Exercise objective
Please write out the material below exactly as given.
********
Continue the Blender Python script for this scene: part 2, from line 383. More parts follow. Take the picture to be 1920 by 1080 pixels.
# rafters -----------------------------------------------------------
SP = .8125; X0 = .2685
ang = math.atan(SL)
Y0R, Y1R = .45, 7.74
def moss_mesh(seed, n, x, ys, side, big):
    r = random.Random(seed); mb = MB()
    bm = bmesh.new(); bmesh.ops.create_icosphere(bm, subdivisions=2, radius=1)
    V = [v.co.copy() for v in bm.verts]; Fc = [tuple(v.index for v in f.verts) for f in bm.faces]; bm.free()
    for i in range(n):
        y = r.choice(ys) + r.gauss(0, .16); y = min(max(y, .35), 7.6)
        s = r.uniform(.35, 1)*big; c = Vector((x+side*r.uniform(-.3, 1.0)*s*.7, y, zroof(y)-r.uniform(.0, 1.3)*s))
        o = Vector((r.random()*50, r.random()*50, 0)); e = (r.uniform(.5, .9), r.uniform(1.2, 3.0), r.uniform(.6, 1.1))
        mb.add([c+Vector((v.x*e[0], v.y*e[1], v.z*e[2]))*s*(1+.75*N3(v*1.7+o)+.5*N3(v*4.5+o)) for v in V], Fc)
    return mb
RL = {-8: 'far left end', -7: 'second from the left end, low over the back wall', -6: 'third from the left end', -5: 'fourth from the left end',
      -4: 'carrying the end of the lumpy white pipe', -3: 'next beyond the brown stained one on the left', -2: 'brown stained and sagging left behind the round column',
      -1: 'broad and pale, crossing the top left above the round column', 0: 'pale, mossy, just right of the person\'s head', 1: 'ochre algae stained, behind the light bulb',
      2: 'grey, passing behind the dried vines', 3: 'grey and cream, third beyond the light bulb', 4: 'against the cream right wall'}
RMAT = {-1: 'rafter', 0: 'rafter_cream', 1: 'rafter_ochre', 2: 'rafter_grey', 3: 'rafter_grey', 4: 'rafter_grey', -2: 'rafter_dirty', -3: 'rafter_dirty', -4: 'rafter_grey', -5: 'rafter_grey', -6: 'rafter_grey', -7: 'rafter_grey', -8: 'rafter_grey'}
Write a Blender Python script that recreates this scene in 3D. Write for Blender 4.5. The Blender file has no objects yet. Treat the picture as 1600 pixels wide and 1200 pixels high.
********
Problem solution
Continue the Blender Python script for this scene: part 2, from line 383. More parts follow. Take the picture to be 1920 by 1080 pixels.
# rafters -----------------------------------------------------------
SP = .8125; X0 = .2685
ang = math.atan(SL)
Y0R, Y1R = .45, 7.74
def moss_mesh(seed, n, x, ys, side, big):
    r = random.Random(seed); mb = MB()
    bm = bmesh.new(); bmesh.ops.create_icosphere(bm, subdivisions=2, radius=1)
    V = [v.co.copy() for v in bm.verts]; Fc = [tuple(v.index for v in f.verts) for f in bm.faces]; bm.free()
    for i in range(n):
        y = r.choice(ys) + r.gauss(0, .16); y = min(max(y, .35), 7.6)
        s = r.uniform(.35, 1)*big; c = Vector((x+side*r.uniform(-.3, 1.0)*s*.7, y, zroof(y)-r.uniform(.0, 1.3)*s))
        o = Vector((r.random()*50, r.random()*50, 0)); e = (r.uniform(.5, .9), r.uniform(1.2, 3.0), r.uniform(.6, 1.1))
        mb.add([c+Vector((v.x*e[0], v.y*e[1], v.z*e[2]))*s*(1+.75*N3(v*1.7+o)+.5*N3(v*4.5+o)) for v in V], Fc)
    return mb
RL = {-8: 'far left end', -7: 'second from the left end, low over the back wall', -6: 'third from the left end', -5: 'fourth from the left end',
      -4: 'carrying the end of the lumpy white pipe', -3: 'next beyond the brown stained one on the left', -2: 'brown stained and sagging left behind the round column',
      -1: 'broad and pale, crossing the top left above the round column', 0: 'pale, mossy, just right of the person\'s head', 1: 'ochre algae stained, behind the light bulb',
      2: 'grey, passing behind the dried vines', 3: 'grey and cream, third beyond the light bulb', 4: 'against the cream right wall'}
RMAT = {-1: 'rafter', 0: 'rafter_cream', 1: 'rafter_ochre', 2: 'rafter_grey', 3: 'rafter_grey', 4: 'rafter_grey', -2: 'rafter_dirty', -3: 'rafter_dirty', -4: 'rafter_grey', -5: 'rafter_grey', -6: 'rafter_grey', -7: 'rafter_grey', -8: 'rafter_grey'}
Write a Blender Python script that recreates this scene in 3D. Write for Blender 4.5. The Blender file has no objects yet. Treat the picture as 1600 pixels wide and 1200 pixels high.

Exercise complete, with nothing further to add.